As it happens, you are debugging in the dark. You have half a dozen devices attached to (presumably) some Arduino, driven by some hard-to-read code that might not work properly even if all the devices work ok, and definitely won't work properly if any of them fail or are incorrectly attached.

For example, you can't tell from that code whether your photoSensor works, whether your clap sensor works, or whether your relays work. Before messing around further trying to test all at once, run some definitive tests on each device individually. For example, run the following sketch and see if your system is able to turn on all of the relays at the same time.

// Test if relays work ok: First individually for a second each,
// then all together for 2.5 seconds
enum {relay=A0, relay2=A3, relay3=A4, relay4=A5, nRelays=4};
byte rePins[] = { relay, relay2, relay3, relay4};

void setup() {
  for (int r=0; r<nRelays; ++r) {
    pinMode(rePins[r], OUTPUT);    // Set pin to outputs
    digitalWrite(rePins[r], LOW);  // Turn off relay
  }
  Serial.begin(115200);
}

void loop() {
  byte r;
  // Turn relays on individually for a second each, with half-second gaps
  for (r=0; r<nRelays; ++r) {
    delay(500);         // Wait half a second
    Serial.print("Turning on relay #");
    Serial.print(r+1);
    Serial.print(" at ");
    Serial.println(millis());
    digitalWrite(rePins[r], HIGH); // Turn on relay
    delay(1000);           // One on for a second
    digitalWrite(rePins[r], LOW);  // Turn off relay
  }

  // Turn all the relays on
  Serial.print("Turning all relays on at ");
  Serial.println(millis());
  for (r=0; r<nRelays; ++r)
    digitalWrite(rePins[r], HIGH); // Turn on relay

  delay(2500);          // Wait 2.5 seconds

  // Turn all the relays off
  Serial.print("Turning all relays off at ");
  Serial.println(millis());
  for (r=0; r<nRelays; ++r)
    digitalWrite(rePins[r], LOW); // Turn off relay
}

Next, write a sketch to report results from photosensor and clap sensor readings.

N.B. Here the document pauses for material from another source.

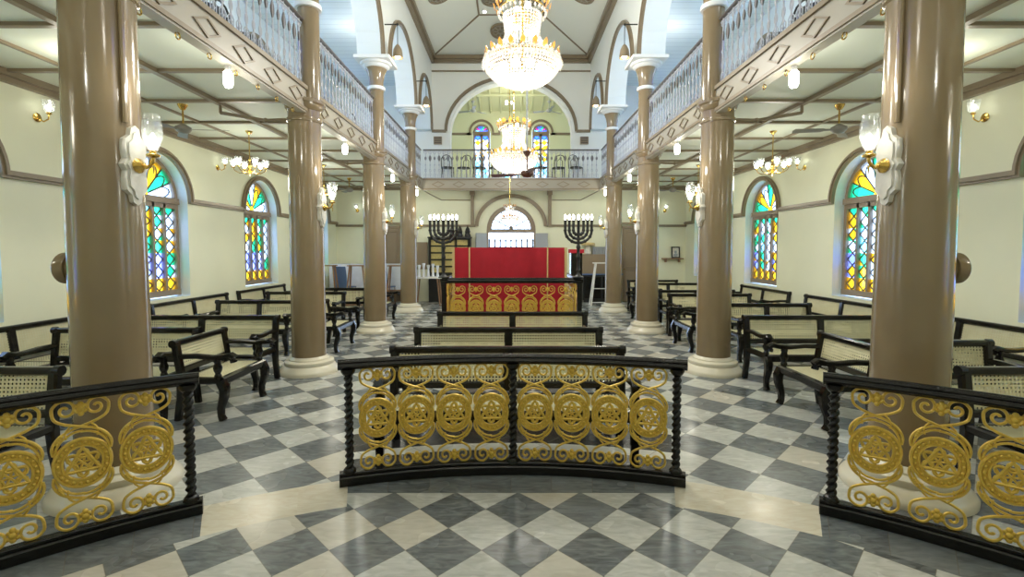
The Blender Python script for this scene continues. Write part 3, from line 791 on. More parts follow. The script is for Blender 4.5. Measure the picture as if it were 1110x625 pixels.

Once you know if your hardware is working, try to get your double-clap logic to work without involving the photosensor, or vice versa. Also, try to make the double-clap logic work just using a button in place of the clap sensor.

Note, to shorten your code and to get rid of some of the features that make it hard to read, do some of the following changes. With the code slightly shorter, it may be easier to comprehend and debug.

(a) Instead of introducing program constants as integer variables, introduce them as program constants. For example, instead of the verbose

int relay = A0;
int relay2 = A3;
int relay3 = A4;
int relay4 = A5;

say something like

enum {relay=A0, relay2=A3, relay3=A4, relay4=A5};

which tells the compiler that relay is a constant with the value A0, etc.

(b) Since you don't use variable LEDbrightness for anything, take it out. With that gone, change the verbose

photocellReading = analogRead(photocellPin);  
photocellReading = 1023 - photocellReading;
LEDbrightness = map(photocellReading, 0, 1023, 0, 255);

if(photocellReading > 500){
    photoSensor = 0;
}
if(photocellReading < 500){
  photoSensor = 1;
}

to

photoSensor = analogRead(photocellPin) > 523;

which will set photoSensor to 0 or 1 much as before. (It is slightly different: It handles a photocellReading==500 case that your code ignores.)

(c) Change the verbose and badly formatted

  if (doubleClap == 0)
    {
      doubleClap = 1;
    }
    else if (doubleClap == 1)
    {
      doubleClap = 0;
    }

to

 doubleClap = 1 - doubleClap;

(d) Refactor to cut about half the code involving detectionSpan.